“You may be amazed,” Hawkes warns wryly as he reaches into his red canvas messenger bag and pulls out a black Motorola phone with which the adjective “smart” will never be associated. “This is my communications device,” he announces. Hawkes — not surprisingly, given his device — confirms that he does not use e-mail.
“I’ve just chosen not to and have made a life happen without it,” he explains. “I’m not interested in Twitter and Facebook and things. I’d rather meet people and talk to them.”
Living life on his terms — streamlined, modest and devoid of texting, even though his career is thriving — may make Hawkes an anomaly in L.A., or anywhere else in America for that matter. But it seems to be working out well for the Minnesota native.
Two years after earning his first Academy Award nomination for playing a feral meth head in “Winter’s Bone,” Hawkes is starring in two of this year’s presumptive trophy contenders. Next month, he will appear as a Civil War colonel in Steven Spielberg’s “Lincoln.” And beginning Friday, he can be seen in “The Sessions,” a tender dramedy in which he plays a paralyzed man determined to lose his virginity with the assistance of a sex surrogate. That second film has sparked Oscar conversation around Hawkes’s performance, with readers of awards-season tea leaves saying he could be in the best-actor mix for his portrayal of Mark O’Brien, a writer who contracted polio as a child, spent most of his days in an iron lung and died in 1999 at age 49.

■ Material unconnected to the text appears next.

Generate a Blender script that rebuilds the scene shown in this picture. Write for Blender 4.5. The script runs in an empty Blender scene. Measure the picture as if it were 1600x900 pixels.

To become O’Brien, Hawkes had to mold his mind, body and voice to match those of a man with a severely curved spine, semi-slurred speech and the inability to move a single muscle below his neck. Over a two-week period he trained himself to use a mouth stick — a rod O’Brien placed between his lips and used to dial a telephone, type and turn pages in books. He watched the O’Brien-based short documentary “Breathing Lessons” 40 or 50 times, by his estimate. And for much of the film’s shoot, he laid stone-still with a soccer-ball-sized piece of rubber foam wrapped in duct tape — an object dubbed the “torture ball” — tucked under the left-middle portion of his back, allowing him to replicate the permanent arch in O’Brien’s prostrate posture.
“It was a very uncomfortable position to assume, a very contorted position,” Hawkes said recently during a brief visit to Washington. “It was painful, but a minute amount of pain compared to what everyday people deal with in their lives, and a small price to pay to try to accurately portray this guy.”
Says “Sessions” director Ben Lewin, also a survivor of childhood polio: “I think he had a very high degree of tolerance to the discomfort.” (Lewin gets around easily on crutches, but very briefly lived in an iron lung when he was young.) “Maybe that was part of the problem. We got very used to the fact that he was tolerating the discomfort.”